### WHAT IS NEEDED
Give the data again, word for word.
━━ AVAILABLE DATA ━━
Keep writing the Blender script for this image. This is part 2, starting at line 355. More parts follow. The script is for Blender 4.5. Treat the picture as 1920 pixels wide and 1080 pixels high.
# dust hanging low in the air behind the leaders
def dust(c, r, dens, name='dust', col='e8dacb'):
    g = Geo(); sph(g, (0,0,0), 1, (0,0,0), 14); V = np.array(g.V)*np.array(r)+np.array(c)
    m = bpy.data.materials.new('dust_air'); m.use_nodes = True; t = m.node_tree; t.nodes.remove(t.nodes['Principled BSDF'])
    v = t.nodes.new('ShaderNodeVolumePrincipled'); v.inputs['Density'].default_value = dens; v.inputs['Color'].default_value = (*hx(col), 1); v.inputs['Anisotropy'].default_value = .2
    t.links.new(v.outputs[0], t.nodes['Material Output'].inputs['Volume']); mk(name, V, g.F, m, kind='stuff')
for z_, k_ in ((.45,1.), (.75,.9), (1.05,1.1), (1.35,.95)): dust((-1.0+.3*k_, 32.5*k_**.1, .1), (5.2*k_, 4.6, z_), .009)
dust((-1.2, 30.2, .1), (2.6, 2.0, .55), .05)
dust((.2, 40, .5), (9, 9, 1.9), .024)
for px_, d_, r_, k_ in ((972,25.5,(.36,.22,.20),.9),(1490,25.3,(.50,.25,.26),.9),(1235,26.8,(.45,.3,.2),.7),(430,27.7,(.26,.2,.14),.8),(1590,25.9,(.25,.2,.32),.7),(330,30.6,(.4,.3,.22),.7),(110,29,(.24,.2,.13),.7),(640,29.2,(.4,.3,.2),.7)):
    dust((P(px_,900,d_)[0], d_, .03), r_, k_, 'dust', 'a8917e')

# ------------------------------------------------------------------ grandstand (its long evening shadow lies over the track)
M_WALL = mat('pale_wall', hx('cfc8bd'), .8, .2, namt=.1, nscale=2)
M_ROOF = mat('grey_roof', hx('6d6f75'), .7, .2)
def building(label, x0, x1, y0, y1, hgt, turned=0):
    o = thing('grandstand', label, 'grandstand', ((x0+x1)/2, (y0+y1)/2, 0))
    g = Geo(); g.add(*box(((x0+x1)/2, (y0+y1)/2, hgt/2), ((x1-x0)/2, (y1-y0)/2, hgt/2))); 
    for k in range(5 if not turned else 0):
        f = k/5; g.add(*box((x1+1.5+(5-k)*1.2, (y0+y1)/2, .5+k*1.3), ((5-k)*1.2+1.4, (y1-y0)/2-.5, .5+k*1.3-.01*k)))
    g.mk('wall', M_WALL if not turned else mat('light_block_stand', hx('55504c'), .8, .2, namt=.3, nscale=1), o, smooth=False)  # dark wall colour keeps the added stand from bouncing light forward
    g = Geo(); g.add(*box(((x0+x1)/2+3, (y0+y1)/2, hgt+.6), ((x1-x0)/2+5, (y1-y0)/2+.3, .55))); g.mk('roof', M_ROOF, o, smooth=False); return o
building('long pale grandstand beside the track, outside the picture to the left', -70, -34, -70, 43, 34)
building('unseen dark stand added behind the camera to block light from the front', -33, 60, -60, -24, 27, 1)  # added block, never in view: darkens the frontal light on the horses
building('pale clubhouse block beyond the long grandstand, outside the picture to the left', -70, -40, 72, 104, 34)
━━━
### ANSWER FOR THIS EXERCISE
Keep writing the Blender script for this image. This is part 2, starting at line 355. More parts follow. The script is for Blender 4.5. Treat the picture as 1920 pixels wide and 1080 pixels high.
# dust hanging low in the air behind the leaders
def dust(c, r, dens, name='dust', col='e8dacb'):
    g = Geo(); sph(g, (0,0,0), 1, (0,0,0), 14); V = np.array(g.V)*np.array(r)+np.array(c)
    m = bpy.data.materials.new('dust_air'); m.use_nodes = True; t = m.node_tree; t.nodes.remove(t.nodes['Principled BSDF'])
    v = t.nodes.new('ShaderNodeVolumePrincipled'); v.inputs['Density'].default_value = dens; v.inputs['Color'].default_value = (*hx(col), 1); v.inputs['Anisotropy'].default_value = .2
    t.links.new(v.outputs[0], t.nodes['Material Output'].inputs['Volume']); mk(name, V, g.F, m, kind='stuff')
for z_, k_ in ((.45,1.), (.75,.9), (1.05,1.1), (1.35,.95)): dust((-1.0+.3*k_, 32.5*k_**.1, .1), (5.2*k_, 4.6, z_), .009)
dust((-1.2, 30.2, .1), (2.6, 2.0, .55), .05)
dust((.2, 40, .5), (9, 9, 1.9), .024)
for px_, d_, r_, k_ in ((972,25.5,(.36,.22,.20),.9),(1490,25.3,(.50,.25,.26),.9),(1235,26.8,(.45,.3,.2),.7),(430,27.7,(.26,.2,.14),.8),(1590,25.9,(.25,.2,.32),.7),(330,30.6,(.4,.3,.22),.7),(110,29,(.24,.2,.13),.7),(640,29.2,(.4,.3,.2),.7)):
    dust((P(px_,900,d_)[0], d_, .03), r_, k_, 'dust', 'a8917e')

# ------------------------------------------------------------------ grandstand (its long evening shadow lies over the track)
M_WALL = mat('pale_wall', hx('cfc8bd'), .8, .2, namt=.1, nscale=2)
M_ROOF = mat('grey_roof', hx('6d6f75'), .7, .2)
def building(label, x0, x1, y0, y1, hgt, turned=0):
    o = thing('grandstand', label, 'grandstand', ((x0+x1)/2, (y0+y1)/2, 0))
    g = Geo(); g.add(*box(((x0+x1)/2, (y0+y1)/2, hgt/2), ((x1-x0)/2, (y1-y0)/2, hgt/2))); 
    for k in range(5 if not turned else 0):
        f = k/5; g.add(*box((x1+1.5+(5-k)*1.2, (y0+y1)/2, .5+k*1.3), ((5-k)*1.2+1.4, (y1-y0)/2-.5, .5+k*1.3-.01*k)))
    g.mk('wall', M_WALL if not turned else mat('light_block_stand', hx('55504c'), .8, .2, namt=.3, nscale=1), o, smooth=False)  # dark wall colour keeps the added stand from bouncing light forward
    g = Geo(); g.add(*box(((x0+x1)/2+3, (y0+y1)/2, hgt+.6), ((x1-x0)/2+5, (y1-y0)/2+.3, .55))); g.mk('roof', M_ROOF, o, smooth=False); return o
building('long pale grandstand beside the track, outside the picture to the left', -70, -34, -70, 43, 34)
building('unseen dark stand added behind the camera to block light from the front', -33, 60, -60, -24, 27, 1)  # added block, never in view: darkens the frontal light on the horses
building('pale clubhouse block beyond the long grandstand, outside the picture to the left', -70, -40, 72, 104, 34)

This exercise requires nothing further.